» Short task:
Of the lines listed below, return exactly those that run from the line containing "Write part 3" through the line containing "gb = thing('glass_building', 'office", both included.
>>>>
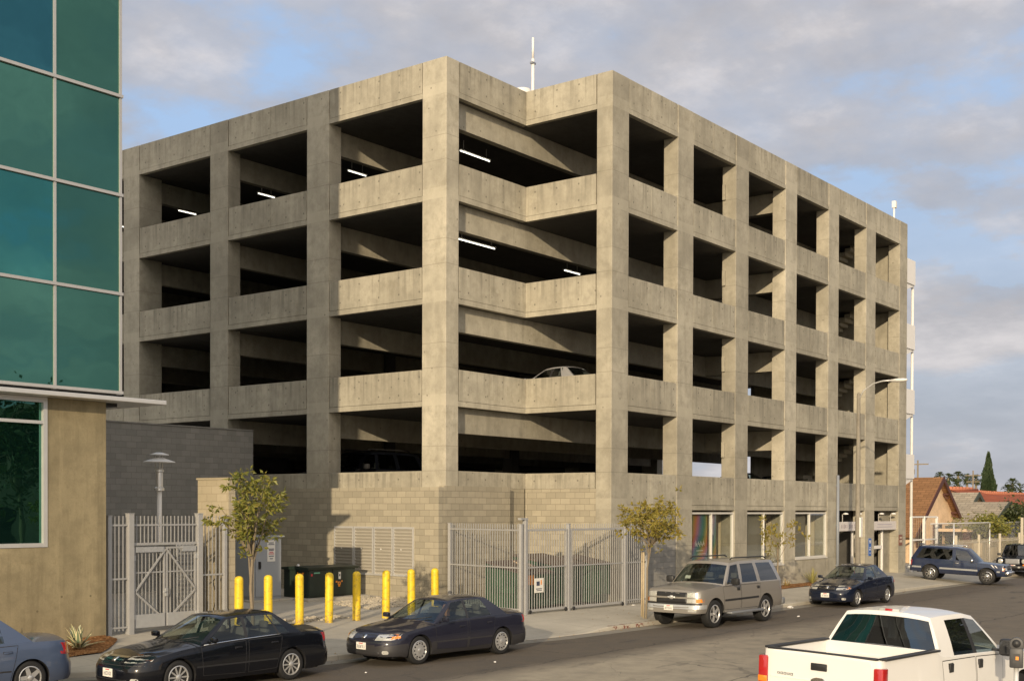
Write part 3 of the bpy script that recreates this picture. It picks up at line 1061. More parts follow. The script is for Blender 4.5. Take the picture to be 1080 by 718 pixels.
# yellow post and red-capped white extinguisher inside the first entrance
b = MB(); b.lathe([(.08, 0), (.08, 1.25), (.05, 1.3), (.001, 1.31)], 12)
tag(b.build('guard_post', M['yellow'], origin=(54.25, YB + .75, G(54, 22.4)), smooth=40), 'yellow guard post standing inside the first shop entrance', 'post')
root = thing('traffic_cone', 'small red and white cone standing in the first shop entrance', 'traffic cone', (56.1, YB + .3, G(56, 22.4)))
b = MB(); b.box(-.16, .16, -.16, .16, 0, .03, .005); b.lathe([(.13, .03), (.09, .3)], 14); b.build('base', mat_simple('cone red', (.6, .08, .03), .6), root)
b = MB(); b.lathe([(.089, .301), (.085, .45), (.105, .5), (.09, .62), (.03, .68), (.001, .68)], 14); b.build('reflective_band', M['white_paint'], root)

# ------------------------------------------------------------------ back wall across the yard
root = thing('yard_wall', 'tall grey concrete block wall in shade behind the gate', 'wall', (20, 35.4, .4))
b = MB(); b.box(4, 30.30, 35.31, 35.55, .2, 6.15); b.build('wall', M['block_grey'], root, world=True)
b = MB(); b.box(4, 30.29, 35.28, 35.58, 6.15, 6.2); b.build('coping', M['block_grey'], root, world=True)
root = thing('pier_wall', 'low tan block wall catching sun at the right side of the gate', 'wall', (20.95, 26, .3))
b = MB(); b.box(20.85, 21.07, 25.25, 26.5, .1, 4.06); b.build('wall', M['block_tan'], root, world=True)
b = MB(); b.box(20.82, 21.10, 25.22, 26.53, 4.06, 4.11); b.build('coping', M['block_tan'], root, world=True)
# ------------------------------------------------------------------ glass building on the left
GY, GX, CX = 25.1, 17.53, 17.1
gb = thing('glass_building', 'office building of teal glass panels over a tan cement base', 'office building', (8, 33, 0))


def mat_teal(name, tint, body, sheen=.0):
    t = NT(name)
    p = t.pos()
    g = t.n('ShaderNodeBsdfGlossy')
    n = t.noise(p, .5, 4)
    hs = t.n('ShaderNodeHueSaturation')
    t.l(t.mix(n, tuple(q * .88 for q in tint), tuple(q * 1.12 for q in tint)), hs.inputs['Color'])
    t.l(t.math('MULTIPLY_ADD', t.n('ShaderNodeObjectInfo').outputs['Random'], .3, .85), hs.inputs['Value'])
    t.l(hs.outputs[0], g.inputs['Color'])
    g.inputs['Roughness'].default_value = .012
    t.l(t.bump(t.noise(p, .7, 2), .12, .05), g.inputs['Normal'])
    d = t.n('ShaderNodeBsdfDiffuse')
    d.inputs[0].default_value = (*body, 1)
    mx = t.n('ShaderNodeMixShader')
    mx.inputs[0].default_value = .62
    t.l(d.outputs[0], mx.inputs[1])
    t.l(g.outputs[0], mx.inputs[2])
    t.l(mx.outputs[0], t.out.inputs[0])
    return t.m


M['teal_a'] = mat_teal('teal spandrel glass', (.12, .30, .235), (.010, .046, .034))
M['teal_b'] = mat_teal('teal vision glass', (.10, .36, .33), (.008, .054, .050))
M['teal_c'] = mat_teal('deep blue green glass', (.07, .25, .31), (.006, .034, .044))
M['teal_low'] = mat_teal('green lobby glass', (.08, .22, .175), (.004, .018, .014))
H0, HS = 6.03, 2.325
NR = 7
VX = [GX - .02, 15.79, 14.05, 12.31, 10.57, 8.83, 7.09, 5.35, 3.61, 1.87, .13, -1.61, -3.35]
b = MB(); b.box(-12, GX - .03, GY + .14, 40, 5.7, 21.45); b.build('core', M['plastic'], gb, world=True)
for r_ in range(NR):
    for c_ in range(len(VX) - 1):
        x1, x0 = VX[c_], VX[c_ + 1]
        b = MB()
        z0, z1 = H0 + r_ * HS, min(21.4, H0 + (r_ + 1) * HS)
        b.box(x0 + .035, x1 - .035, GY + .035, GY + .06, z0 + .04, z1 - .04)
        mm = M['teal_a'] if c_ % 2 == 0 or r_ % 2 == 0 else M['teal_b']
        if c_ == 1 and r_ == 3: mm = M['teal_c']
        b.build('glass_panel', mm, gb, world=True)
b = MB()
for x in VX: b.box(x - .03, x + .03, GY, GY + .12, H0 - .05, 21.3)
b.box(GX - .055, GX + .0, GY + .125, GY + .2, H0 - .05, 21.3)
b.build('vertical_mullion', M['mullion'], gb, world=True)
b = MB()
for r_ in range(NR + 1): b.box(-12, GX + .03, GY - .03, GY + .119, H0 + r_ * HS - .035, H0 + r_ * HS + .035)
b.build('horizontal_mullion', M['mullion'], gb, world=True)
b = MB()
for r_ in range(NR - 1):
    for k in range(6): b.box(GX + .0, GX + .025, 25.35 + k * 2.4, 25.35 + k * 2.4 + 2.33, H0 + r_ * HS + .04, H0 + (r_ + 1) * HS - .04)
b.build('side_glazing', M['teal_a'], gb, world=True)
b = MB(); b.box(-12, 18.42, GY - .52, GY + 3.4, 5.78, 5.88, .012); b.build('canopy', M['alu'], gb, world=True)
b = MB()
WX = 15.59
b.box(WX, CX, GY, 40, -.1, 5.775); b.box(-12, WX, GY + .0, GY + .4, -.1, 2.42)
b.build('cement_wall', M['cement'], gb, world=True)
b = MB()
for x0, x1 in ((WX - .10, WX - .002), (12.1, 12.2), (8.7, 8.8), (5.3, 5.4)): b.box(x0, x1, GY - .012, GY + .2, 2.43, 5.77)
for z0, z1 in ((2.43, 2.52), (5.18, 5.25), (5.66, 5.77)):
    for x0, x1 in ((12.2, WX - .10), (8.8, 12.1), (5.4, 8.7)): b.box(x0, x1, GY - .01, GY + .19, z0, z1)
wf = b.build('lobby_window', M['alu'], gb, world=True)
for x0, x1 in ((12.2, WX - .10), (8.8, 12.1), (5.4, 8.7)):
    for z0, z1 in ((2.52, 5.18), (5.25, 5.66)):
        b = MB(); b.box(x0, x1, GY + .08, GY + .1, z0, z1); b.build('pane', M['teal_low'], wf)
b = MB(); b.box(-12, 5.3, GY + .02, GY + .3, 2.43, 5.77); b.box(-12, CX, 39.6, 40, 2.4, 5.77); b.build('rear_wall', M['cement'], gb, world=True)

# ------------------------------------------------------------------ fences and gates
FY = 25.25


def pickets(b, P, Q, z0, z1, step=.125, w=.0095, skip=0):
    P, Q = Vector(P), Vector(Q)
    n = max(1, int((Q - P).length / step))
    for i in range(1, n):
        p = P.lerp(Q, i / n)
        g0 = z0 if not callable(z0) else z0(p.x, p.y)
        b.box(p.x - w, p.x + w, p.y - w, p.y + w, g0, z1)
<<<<
>>>>
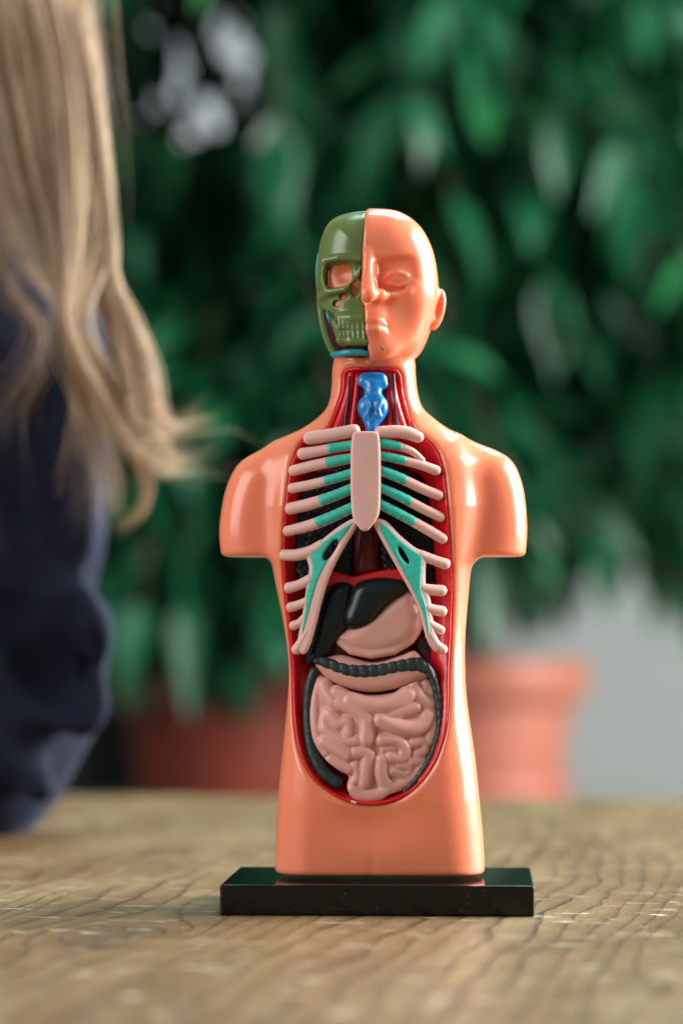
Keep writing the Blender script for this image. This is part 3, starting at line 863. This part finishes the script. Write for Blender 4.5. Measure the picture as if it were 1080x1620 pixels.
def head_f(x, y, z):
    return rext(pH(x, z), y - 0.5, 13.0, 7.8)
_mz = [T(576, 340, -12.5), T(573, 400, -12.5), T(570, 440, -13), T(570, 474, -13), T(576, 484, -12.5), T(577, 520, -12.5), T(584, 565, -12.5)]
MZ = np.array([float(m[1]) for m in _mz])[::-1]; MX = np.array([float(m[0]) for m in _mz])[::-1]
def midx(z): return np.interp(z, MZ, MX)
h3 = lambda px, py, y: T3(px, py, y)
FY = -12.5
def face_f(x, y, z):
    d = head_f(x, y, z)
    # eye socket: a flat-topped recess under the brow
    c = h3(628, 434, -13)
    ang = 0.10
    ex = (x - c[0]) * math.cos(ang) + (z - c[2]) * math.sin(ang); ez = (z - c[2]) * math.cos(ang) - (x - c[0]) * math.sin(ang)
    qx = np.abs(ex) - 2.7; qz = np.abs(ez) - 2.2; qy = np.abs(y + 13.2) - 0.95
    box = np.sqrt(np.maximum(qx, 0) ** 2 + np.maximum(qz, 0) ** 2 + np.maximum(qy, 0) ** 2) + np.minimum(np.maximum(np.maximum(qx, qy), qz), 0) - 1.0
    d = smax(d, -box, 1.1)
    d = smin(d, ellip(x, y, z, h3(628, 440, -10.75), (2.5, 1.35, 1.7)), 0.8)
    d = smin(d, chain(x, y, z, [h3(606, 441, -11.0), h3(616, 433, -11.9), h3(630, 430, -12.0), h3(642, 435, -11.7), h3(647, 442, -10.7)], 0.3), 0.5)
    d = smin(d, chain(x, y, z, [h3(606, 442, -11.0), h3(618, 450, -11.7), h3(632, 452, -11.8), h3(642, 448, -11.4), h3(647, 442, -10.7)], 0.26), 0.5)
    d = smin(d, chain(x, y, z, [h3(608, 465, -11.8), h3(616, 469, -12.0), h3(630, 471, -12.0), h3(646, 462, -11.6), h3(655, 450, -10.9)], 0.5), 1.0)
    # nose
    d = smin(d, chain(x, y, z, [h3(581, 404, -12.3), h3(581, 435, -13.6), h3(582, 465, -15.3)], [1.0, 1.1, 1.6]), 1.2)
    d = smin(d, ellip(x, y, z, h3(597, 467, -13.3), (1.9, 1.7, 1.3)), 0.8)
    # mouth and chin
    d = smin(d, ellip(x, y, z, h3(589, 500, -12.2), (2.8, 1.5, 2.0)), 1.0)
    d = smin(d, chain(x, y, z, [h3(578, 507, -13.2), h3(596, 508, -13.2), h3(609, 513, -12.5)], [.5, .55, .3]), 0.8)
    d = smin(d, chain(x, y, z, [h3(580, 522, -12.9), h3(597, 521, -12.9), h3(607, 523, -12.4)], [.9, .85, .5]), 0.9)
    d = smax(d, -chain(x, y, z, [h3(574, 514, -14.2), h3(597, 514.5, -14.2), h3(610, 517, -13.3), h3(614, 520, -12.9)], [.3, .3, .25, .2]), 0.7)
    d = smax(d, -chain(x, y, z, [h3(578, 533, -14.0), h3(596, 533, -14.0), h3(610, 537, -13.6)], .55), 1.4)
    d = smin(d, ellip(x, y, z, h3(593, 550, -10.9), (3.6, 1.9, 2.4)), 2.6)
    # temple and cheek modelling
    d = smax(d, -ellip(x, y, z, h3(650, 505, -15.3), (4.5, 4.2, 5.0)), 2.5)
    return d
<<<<
» Written response:
Write part 3 of the bpy script that recreates this picture. It picks up at line 1061. More parts follow. The script is for Blender 4.5. Take the picture to be 1080 by 718 pixels.
# yellow post and red-capped white extinguisher inside the first entrance
b = MB(); b.lathe([(.08, 0), (.08, 1.25), (.05, 1.3), (.001, 1.31)], 12)
tag(b.build('guard_post', M['yellow'], origin=(54.25, YB + .75, G(54, 22.4)), smooth=40), 'yellow guard post standing inside the first shop entrance', 'post')
root = thing('traffic_cone', 'small red and white cone standing in the first shop entrance', 'traffic cone', (56.1, YB + .3, G(56, 22.4)))
b = MB(); b.box(-.16, .16, -.16, .16, 0, .03, .005); b.lathe([(.13, .03), (.09, .3)], 14); b.build('base', mat_simple('cone red', (.6, .08, .03), .6), root)
b = MB(); b.lathe([(.089, .301), (.085, .45), (.105, .5), (.09, .62), (.03, .68), (.001, .68)], 14); b.build('reflective_band', M['white_paint'], root)

# ------------------------------------------------------------------ back wall across the yard
root = thing('yard_wall', 'tall grey concrete block wall in shade behind the gate', 'wall', (20, 35.4, .4))
b = MB(); b.box(4, 30.30, 35.31, 35.55, .2, 6.15); b.build('wall', M['block_grey'], root, world=True)
b = MB(); b.box(4, 30.29, 35.28, 35.58, 6.15, 6.2); b.build('coping', M['block_grey'], root, world=True)
root = thing('pier_wall', 'low tan block wall catching sun at the right side of the gate', 'wall', (20.95, 26, .3))
b = MB(); b.box(20.85, 21.07, 25.25, 26.5, .1, 4.06); b.build('wall', M['block_tan'], root, world=True)
b = MB(); b.box(20.82, 21.10, 25.22, 26.53, 4.06, 4.11); b.build('coping', M['block_tan'], root, world=True)
# ------------------------------------------------------------------ glass building on the left
GY, GX, CX = 25.1, 17.53, 17.1
gb = thing('glass_building', 'office building of teal glass panels over a tan cement base', 'office building', (8, 33, 0))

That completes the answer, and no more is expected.